Song and Dance: Lively, Haunting, and Russian

Many of the folk songs here and the songs from Snow Maiden are sung in beautiful four part harmonies with many people in each part, that I find incredibly beautiful. But the harmonies convey this wonderful and lively sense of community that seems almost too perfect in the village setting. Music, song, and dance are such vital components to ones identity in a country, and for the community to be able to sing such beautiful songs together creates a very beautiful imagery. The dancing also conveys this imagery by how many people are involve in the dance, playing off of each other. The range of feeling depicted through these songs, especially in the Cossack songs (I’m listening to the “Now the Sun is Hidden” on repeat while writing this) the range goes from incredibly lively with so much spirit, with the whoops, to incredibly beautiful and haunting harmonies. I think its really easy to think of the peasants as being only miserable and unhappy under the yoke of serfdom; however, that does not take away the fact that the peasants had a colorful, lively, and thriving culture amongst themselves. The breadth of self expression seen through their songs shows us that their is another extensive dimension to the Russian serfs.

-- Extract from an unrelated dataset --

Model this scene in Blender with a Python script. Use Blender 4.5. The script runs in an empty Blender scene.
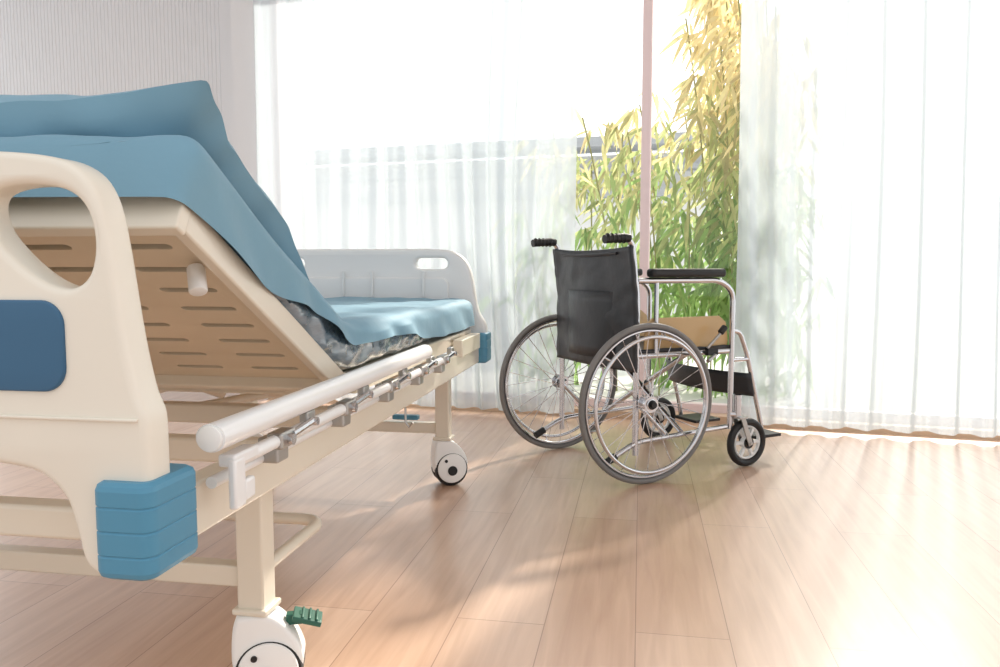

After being exposed to their songs, dances, and folktales, it has opened my eyes to another side of Russian culture feels thoroughly Russian. The peasants don’t seem to be concerned with their stance in contrast to European culture, and this ignorance allows for a Russian culture to exist without this constant self-comparison to the West.

Looking at the titles of the songs, many seem to be concerned with nature and Russia’s landscape. This admiration is also seen on the second page of Pushkin’s Ruslan and Liudmila, as a form of introduction for the poem. This distinctly Russian folk culture seems to be inextricably tied to Russian lands. The folktales itself seem to come straight out of nature in Pushkin’s introduction: “Across the wood, across the wave,/ a warlock bear’s a warrior’s brave;/ See Baba’s Yaga mortar glide/ All of itself, with her astride.” This imagery than sends us back to the folktales we read and the illustrations drawn up by Ivan Bilibin. Many of the illustration have lavish depictions of Russia’s landscapes.